Hacker News new | ask | show | jobs
by drsim 4853 days ago
In my previous life as an enterprise code monkey I've came across good and bad Architects. Just knowing and being able to tell me how something could be done better is valuable. But I found my frustration often was 'just f*ing do it!'.

If an Architect came with great refactoring suggestions that would take minutes or even seconds to implement, what's the value in dumping me with a document?

The best Architects would just do it if it was straightforward, review it with me (so I'd see why/if it was better and teach me) then commit.

I'd like to see a similar thing here. Hands-on code reviews with commits.
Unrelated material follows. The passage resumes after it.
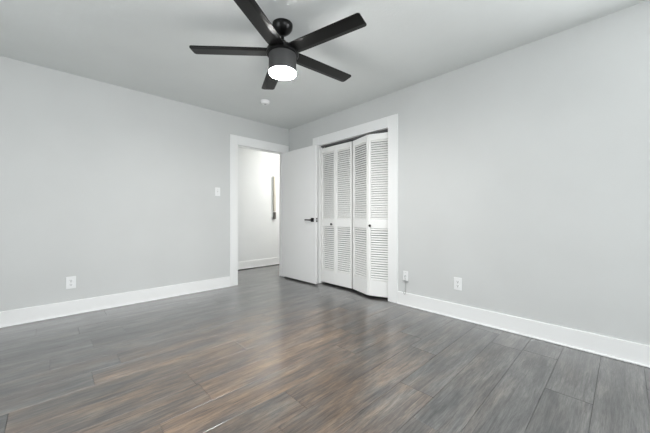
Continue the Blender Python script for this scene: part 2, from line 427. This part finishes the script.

There's little I hate more than documents that never get actioned.

I love the spirit of this service but add in commits to make it dynamite.

2 comments

I hear you, but I'm concerned about trampling on other folks' code without being involved in a long term relationship. Code bombs dropped by consultants often have this sort of problem -- where some of the more invasive changes either aren't welcome or are more difficult to integrate with the existing system than they're worth. I'm hoping that having inline examples of working code, with references to the source, strikes a happy medium here. Plus, "teach a man to fish", and all.

That said, we do live in a Git world these days. Maybe a fancier package could include the creation of a branch that implements some of the tweaks/changes/ideas.

A combo of doc + a branch commit would be spot on.

You're right on the code bomb problem, but I think a good review involves making a judgement on the entire codebase. Something may be the 'right' thing to do but completely uneconomical due to dependencies.

Understanding the impact of a recommendation leads to a valuable refactor or rewrite call that developers often have to make on a mature ecosystem.

I've done this kind of job before and you're right, sometimes it's simplest to send a patch.